Confirmed in both 0.1.8 and 0.1.9.



Oddly, however, this is fine.

debug=false
cprint = debug and printh or print
cprint("hello")
print("success")
cprint("hello again")

debug=false
print("fail?")
(debug and printh or print)("hello")

fails at line 3...


It's actually parsing fine, for what you gave it, and is also not a PICO-8 bug.

[gamax92@test-pc ~]$ lua test.lua
hello
success
lua: test.lua:3: attempt to call a nil value
stack traceback:
test.lua:3: in main chunk
[C]: in ?

The issue here, is that the syntax is ambiguous.
It ends up parsing more like this:

local debug=false
(debug and printh or print)("hello")
print("success")(debug and printh or print)("hello again")
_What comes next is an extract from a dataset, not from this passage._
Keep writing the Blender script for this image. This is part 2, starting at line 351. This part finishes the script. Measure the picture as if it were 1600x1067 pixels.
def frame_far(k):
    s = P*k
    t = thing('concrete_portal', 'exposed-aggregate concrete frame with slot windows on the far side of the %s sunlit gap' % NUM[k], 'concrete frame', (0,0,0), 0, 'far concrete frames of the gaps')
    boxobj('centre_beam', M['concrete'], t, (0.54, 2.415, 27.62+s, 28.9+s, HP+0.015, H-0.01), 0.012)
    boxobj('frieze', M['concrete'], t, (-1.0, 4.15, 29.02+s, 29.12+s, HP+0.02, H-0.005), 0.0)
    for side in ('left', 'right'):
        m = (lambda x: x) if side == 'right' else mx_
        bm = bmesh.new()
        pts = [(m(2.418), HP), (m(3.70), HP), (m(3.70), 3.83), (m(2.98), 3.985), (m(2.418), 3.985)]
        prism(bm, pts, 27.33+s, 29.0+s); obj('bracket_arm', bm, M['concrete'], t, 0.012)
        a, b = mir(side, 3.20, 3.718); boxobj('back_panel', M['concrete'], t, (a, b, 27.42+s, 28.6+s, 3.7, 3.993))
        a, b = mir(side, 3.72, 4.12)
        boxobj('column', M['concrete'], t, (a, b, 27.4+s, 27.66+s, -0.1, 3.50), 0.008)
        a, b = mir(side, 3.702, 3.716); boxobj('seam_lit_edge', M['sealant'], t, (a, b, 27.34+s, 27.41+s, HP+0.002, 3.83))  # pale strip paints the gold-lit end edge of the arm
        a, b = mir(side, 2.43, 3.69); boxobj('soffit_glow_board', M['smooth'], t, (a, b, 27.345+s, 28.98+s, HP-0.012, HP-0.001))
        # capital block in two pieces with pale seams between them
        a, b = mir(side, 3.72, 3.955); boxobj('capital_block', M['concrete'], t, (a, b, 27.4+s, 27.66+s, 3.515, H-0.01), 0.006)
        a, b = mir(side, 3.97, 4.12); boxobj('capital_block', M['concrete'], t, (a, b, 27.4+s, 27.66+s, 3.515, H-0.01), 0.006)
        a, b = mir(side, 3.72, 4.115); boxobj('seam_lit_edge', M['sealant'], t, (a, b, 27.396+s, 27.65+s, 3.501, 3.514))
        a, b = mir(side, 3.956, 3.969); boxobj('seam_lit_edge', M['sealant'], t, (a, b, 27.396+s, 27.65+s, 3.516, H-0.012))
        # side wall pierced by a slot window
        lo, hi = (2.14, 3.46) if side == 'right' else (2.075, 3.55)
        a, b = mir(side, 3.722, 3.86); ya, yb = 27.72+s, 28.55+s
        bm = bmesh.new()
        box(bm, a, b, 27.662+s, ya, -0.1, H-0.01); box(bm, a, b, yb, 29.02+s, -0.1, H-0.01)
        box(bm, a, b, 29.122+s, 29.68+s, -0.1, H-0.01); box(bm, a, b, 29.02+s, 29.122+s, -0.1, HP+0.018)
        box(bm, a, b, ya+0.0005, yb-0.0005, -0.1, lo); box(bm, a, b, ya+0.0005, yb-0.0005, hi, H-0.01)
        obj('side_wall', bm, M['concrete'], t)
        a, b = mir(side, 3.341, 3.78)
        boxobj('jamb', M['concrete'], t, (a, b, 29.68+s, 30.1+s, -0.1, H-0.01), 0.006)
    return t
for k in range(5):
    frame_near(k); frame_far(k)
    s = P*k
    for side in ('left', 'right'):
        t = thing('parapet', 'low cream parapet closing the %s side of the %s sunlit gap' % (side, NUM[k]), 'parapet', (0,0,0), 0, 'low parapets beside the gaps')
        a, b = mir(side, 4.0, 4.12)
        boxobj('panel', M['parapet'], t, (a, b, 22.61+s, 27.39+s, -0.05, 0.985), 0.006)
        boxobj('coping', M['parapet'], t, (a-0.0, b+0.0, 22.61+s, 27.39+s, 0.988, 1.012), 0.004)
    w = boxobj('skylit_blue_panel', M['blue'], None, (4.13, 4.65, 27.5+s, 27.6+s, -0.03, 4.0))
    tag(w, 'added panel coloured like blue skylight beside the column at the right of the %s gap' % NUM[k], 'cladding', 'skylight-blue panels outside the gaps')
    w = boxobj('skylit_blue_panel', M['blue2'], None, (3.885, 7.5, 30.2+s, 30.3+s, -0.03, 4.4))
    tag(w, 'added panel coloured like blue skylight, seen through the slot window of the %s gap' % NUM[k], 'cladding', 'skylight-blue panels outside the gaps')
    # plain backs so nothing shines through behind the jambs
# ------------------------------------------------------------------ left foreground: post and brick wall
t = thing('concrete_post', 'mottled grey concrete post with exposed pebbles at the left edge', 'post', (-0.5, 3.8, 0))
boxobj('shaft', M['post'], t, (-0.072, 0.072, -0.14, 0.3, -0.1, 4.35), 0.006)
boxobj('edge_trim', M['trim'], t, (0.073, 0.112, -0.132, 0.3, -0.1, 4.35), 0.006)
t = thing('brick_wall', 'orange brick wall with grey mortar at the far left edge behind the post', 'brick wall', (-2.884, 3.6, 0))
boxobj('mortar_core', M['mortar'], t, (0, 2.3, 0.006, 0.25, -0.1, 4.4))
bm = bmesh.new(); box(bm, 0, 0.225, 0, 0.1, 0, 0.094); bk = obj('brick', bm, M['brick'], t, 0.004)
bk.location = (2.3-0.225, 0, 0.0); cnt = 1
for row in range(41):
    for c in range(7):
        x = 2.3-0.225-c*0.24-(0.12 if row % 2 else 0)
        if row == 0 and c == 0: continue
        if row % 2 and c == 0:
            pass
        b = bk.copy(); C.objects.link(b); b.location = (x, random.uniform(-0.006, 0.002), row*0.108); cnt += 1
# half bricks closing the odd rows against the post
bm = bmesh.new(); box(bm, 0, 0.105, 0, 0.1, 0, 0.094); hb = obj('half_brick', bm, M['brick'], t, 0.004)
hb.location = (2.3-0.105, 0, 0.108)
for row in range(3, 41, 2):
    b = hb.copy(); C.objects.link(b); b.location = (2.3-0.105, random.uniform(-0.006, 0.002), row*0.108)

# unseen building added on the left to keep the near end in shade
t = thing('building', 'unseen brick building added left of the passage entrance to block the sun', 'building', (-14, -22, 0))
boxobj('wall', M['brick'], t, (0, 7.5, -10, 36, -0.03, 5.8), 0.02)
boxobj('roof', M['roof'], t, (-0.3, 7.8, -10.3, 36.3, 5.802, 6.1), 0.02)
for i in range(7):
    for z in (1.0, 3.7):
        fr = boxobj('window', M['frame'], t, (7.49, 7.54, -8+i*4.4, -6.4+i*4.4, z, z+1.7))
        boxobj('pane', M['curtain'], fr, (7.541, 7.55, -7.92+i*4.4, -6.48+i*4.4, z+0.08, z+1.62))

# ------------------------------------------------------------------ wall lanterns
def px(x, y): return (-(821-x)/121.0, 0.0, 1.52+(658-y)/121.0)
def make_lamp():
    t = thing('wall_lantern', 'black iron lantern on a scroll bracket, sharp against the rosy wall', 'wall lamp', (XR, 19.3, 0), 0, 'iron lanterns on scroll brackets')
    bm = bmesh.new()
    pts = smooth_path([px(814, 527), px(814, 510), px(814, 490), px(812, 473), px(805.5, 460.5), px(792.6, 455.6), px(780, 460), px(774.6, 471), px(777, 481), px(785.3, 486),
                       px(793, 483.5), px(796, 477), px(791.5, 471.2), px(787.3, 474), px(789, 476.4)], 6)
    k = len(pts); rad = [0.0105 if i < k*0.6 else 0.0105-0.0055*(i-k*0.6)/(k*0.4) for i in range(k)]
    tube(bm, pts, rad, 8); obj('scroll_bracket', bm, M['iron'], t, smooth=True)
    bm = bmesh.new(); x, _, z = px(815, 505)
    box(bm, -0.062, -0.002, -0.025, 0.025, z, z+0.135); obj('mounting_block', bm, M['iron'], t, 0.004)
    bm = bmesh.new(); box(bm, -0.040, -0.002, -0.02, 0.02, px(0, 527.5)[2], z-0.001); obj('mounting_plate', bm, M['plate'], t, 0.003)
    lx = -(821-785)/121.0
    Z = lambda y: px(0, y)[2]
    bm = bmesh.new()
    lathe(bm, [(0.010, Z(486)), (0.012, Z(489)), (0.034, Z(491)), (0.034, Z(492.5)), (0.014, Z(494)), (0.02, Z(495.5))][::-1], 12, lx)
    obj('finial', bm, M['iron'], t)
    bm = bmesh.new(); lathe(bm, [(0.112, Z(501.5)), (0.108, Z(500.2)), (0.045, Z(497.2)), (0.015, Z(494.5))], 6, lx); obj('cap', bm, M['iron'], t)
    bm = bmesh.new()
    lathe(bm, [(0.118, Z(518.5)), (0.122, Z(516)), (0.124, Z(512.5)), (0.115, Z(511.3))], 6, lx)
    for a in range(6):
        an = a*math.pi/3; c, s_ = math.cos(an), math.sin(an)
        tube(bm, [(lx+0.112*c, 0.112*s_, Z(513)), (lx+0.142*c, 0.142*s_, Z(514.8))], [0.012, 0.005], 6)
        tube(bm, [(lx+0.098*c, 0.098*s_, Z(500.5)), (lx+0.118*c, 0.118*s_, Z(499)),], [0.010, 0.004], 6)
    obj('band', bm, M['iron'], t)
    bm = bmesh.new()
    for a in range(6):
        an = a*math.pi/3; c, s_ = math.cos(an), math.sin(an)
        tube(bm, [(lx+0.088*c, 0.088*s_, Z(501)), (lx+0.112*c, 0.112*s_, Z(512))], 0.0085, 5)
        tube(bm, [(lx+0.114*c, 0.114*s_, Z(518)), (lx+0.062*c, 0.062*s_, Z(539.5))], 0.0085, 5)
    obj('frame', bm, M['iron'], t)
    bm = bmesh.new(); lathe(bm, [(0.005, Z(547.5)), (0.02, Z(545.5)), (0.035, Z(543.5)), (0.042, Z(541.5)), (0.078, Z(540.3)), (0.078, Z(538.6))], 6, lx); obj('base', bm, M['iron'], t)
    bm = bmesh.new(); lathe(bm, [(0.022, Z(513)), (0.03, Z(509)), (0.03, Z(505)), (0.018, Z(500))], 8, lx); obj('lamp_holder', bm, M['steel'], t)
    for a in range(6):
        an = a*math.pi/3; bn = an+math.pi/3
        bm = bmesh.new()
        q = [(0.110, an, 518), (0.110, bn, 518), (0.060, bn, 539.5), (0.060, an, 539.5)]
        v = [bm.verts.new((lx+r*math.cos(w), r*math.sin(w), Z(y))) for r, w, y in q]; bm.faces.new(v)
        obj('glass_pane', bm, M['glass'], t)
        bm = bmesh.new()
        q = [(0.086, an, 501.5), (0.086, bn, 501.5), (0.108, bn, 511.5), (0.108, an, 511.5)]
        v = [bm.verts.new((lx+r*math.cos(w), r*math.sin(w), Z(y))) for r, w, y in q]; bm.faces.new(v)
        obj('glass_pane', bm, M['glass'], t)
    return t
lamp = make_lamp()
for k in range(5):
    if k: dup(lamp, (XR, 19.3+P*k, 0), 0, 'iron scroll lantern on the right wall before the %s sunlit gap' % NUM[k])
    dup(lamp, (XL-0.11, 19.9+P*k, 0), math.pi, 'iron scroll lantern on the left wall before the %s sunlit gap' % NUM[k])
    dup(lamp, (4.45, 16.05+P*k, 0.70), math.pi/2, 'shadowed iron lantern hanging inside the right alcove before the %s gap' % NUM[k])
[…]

What ends up happening is that it thinks the parenthesis are a function call, and tries to use whatever print returns as the function, which print doesn't return anything, hence the "attempt to call a nil value"
Bug? No. Completely valid Lua, just not what you want. You have to use the semicolon to separate the two.

See this part of the Lua manual: 3.3.1 – Blocks


Ah, makes sense. I vaguely remembered that grammar gotcha but (mistakenly) assumed a newline was enough to disambiguate. Thanks for the clarification.